Kenny Chronicles: A Bad Gordita and Some Classy Water

Again, if you don’t know who Kenny is, please do some research, get your life together, and then return back to this post.

[a telephone conversation between Kenny and I]

Me:  [yawn….]  so are we looking for paint colors for your room today or what?

Kenny:  [several seconds, but what feels like hours of groaning, sighing, and cover rustling]  well, I don’t feel so good.  I have food poisoning. I’ve been up all night vomiting.

Me:  Oh thank God, because I have waaay too much stuff to do today.

Me:  Food poisoning?  What did you eat?

Kenny:  Some kind of Gordita-nacho-something or other at Taco Bell at 3 am.

Me: Well, did you ever think that wasn’t going to give you food poisoning?  Oh, wait! I almost forgot to tell you the good news, World Market is going out of business.  I’m going to go see if I can find some cheap stuff.

Kenny:  When you’re there can you check and see if the Voss Water is on sale?

Me: Seriously?  I really doubt that water will be on sale.

Kenny:  Well, can you just check because I need some.

Me: You only like it because of the cool glass bottle.

Kenny:  No I don’t.  I like the taste of the water.

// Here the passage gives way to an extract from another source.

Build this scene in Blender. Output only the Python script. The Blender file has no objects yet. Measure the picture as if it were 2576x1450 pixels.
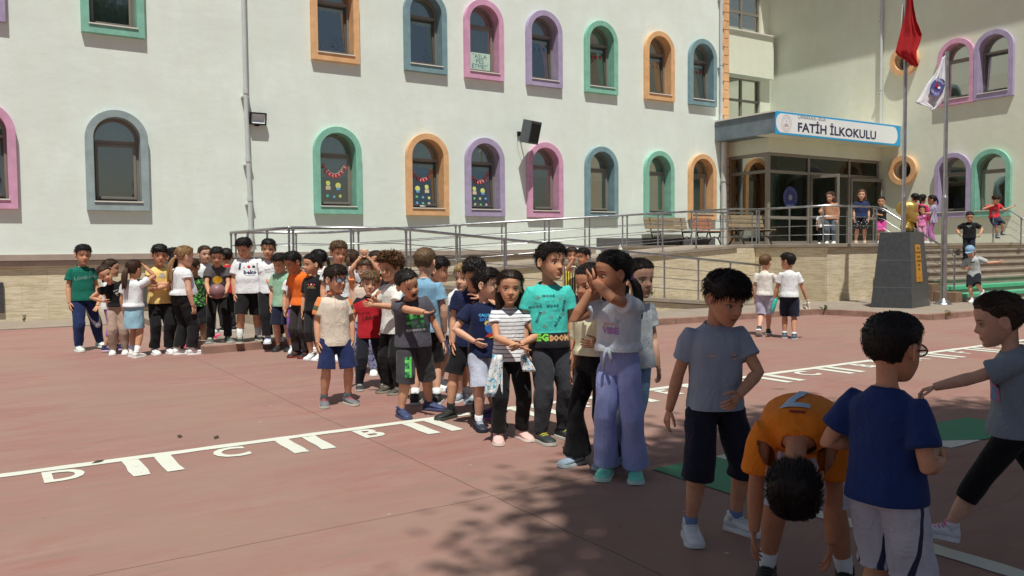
import bpy, bmesh, math, random
import numpy as np
from mathutils import Vector, Matrix
from mathutils.bvhtree import BVHTree
random.seed(7); rng = np.random.default_rng(7)
rad = math.radians
scene = bpy.context.scene
COL = scene.collection
# ------------------------------------------------------------------ camera
AZ, PITCH, ROLL, FPX, CAMH = 32.9, 2.7, .009, 2100.0, 1.4
_a, _p = rad(AZ), rad(PITCH)
CF = Vector((math.sin(_a)*math.cos(_p), math.cos(_a)*math.cos(_p), -math.sin(_p)))
_R0 = Vector((math.cos(_a), -math.sin(_a), 0)); _U0 = _R0.cross(CF)
CR = _R0*math.cos(ROLL) - _U0*math.sin(ROLL); CU = _U0*math.cos(ROLL) + _R0*math.sin(ROLL)
CC = Vector((0, 0, CAMH))
cd = bpy.data.cameras.new('camera'); cam = bpy.data.objects.new('camera', cd); COL.objects.link(cam)
M = Matrix((CR, CU, -CF)).transposed().to_4x4(); M.translation = CC
cam.matrix_world = M
cd.sensor_width = 36; cd.lens = 36*FPX/2576; cd.clip_start = .05; cd.clip_end = 2000
scene.camera = cam
# ------------------------------------------------------------------ light
SUN_EL, SUN_AZ = 66.0, 28.0          # light travels towards azimuth 28 deg (from +Y to +X)
w = bpy.data.worlds.new("World"); scene.world = w; w.use_nodes = True
nt = w.node_tree; bg = nt.nodes['Background']
sky = nt.nodes.new('ShaderNodeTexSky'); sky.sky_type = 'NISHITA'; sky.sun_disc = False
sky.sun_elevation = rad(SUN_EL); sky.sun_rotation = rad(180+SUN_AZ); sky.dust_density = 1.5
nt.links.new(sky.outputs[0], bg.inputs[0]); bg.inputs[1].default_value = .052
sl = bpy.data.lights.new('sun', 'SUN'); sl.energy = 4.9; sl.angle = rad(.5); sl.color = (1, .985, .90)
so = bpy.data.objects.new('sun', sl); COL.objects.link(so)
_d = Vector((math.sin(rad(SUN_AZ))*math.cos(rad(SUN_EL)), math.cos(rad(SUN_AZ))*math.cos(rad(SUN_EL)), -math.sin(rad(SUN_EL))))
so.rotation_euler = _d.to_track_quat('-Z', 'Y').to_euler(); so.location = (-5, -5, 20)
scene.view_settings.view_transform = 'Standard'; scene.view_settings.look = 'None'
scene.view_settings.exposure = -.12; scene.view_settings.gamma = 1
# ------------------------------------------------------------------ helpers
def S(r, g, b):
    f = lambda v: (v/255/12.92) if v/255 <= .04045 else ((v/255+.055)/1.055)**2.4
    return (f(r), f(g), f(b))
def ray(u, v): return CF*FPX + CR*(u-1288) + CU*(725-v)
def gp(u, v, z=0.):                      # image point -> point at height z
    d = ray(u, v); return CC + d*((z-CAMH)/d.z)
def tag(o, label=None, cat=None, group=None, kind=None):
    if label: o['label'] = label
    if cat: o['category'] = cat
    if group: o['group'] = group
    if kind: o['kind'] = kind
    return o
def empty(name, loc=(0, 0, 0), rz=0, label=None, cat=None, group=None, kind=None):
    o = bpy.data.objects.new(name, None); COL.objects.link(o); o.location = loc; o.rotation_euler = (0, 0, rz)
    o.empty_display_size = .1
    return tag(o, label, cat, group, kind)
class MB:
    def __init__(s): s.v = []; s.f = []; s.m = []; s.mi = 0; s.M = None
    def add(s, vs, fs, mi=None):
        b = len(s.v)
        if s.M is not None: vs = [s.M @ Vector(v) for v in vs]
        s.v += [tuple(v) for v in vs]; s.f += [tuple(i+b for i in f) for f in fs]
        s.m += [s.mi if mi is None else mi]*len(fs); return s
    def box(s, x0, y0, z0, x1, y1, z1):
        vs = [(x, y, z) for z in (z0, z1) for y in (y0, y1) for x in (x0, x1)]
        return s.add(vs, [(0, 2, 3, 1), (4, 5, 7, 6), (0, 1, 5, 4), (2, 6, 7, 3), (0, 4, 6, 2), (1, 3, 7, 5)])
    def tube(s, pts, r, n=8, caps=True, ell=None, ref=None):
        pts = [Vector(p) for p in pts]; k = len(pts)
        rs = r if isinstance(r, (list, tuple)) else [r]*k
        vs = []; up = None
        for i, p in enumerate(pts):
            t = (pts[min(i+1, k-1)] - pts[max(i-1, 0)])
            t = t.normalized() if t.length > 1e-9 else Vector((0, 0, 1))
            if up is None:
                up = Vector(ref) if ref is not None else (Vector((0, 0, 1)) if abs(t.z) < .9 else Vector((0, 1, 0)))
            a = t.cross(up)
            if a.length < 1e-6: a = t.orthogonal()
            a.normalize(); b = a.cross(t).normalized(); up = b
            e = ell[i] if isinstance(ell, (list, tuple)) else (ell or 1)
            for j in range(n):
                q = 2*math.pi*j/n
                vs.append(p + a*(rs[i]*math.cos(q)) + b*(rs[i]*e*math.sin(q)))
        fs = [(i*n+j, i*n+(j+1) % n, (i+1)*n+(j+1) % n, (i+1)*n+j) for i in range(k-1) for j in range(n)]
        if caps: fs += [tuple(range(n))[::-1], tuple((k-1)*n+j for j in range(n))]
        return s.add(vs, fs)
    def rings(s, rs, caps=True):          # list of equal-length point loops
        n = len(rs[0]); vs = [p for r in rs for p in r]
        fs = [(i*n+j, i*n+(j+1) % n, (i+1)*n+(j+1) % n, (i+1)*n+j) for i in range(len(rs)-1) for j in range(n)]
        if caps: fs += [tuple(range(n))[::-1], tuple((len(rs)-1)*n+j for j in range(n))]
        return s.add(vs, fs)
    def sphere(s, c, r, n=10, m=6):
        c = Vector(c); r = Vector(r) if isinstance(r, (tuple, list)) else Vector((r, r, r)); rs = []
        for i in range(m+1):
            a = math.pi*(i+.001)/(m+.002); 
            rs.append([c+Vector((r.x*math.sin(a)*math.cos(2*math.pi*j/n), r.y*math.sin(a)*math.sin(2*math.pi*j/n), -r.z*math.cos(a))) for j in range(n)])
        return s.rings(rs)
    def build(s, name, mats, parent=None, smooth=False, bevel=0, angle=None):
        me = bpy.data.meshes.new(name); me.from_pydata(s.v, [], s.f)
        if not isinstance(mats, (list, tuple)): mats = [mats]
        for m in mats: me.materials.append(m)
        if len(mats) > 1: me.polygons.foreach_set('material_index', s.m)
        if smooth: me.polygons.foreach_set('use_smooth', [True]*len(me.polygons))
        me.validate(); me.update()
        if angle is not None: me.set_sharp_from_angle(angle=rad(angle))
        o = bpy.data.objects.new(name, me); COL.objects.link(o)
        if parent: o.parent = parent
        if bevel:
            b = o.modifiers.new('b', 'BEVEL'); b.width = bevel; b.segments = 2; b.limit_method = 'ANGLE'; b.angle_limit = rad(40)
        return o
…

Me: It can NOT taste that much better than the other waters of the world that you can justify paying 3.49 a bottle.

Kenny:  Yes it does.

Me:  Ok.  Well, I’ll going to level with you.  I’m going to World Market today.   While I’m there, I’m going to wander aimlessly and manhandle a a large amount of useless nic-nacs and large African vases that I have no intention of buying.  But chances are, I probably won’t have time to check on the price of the water.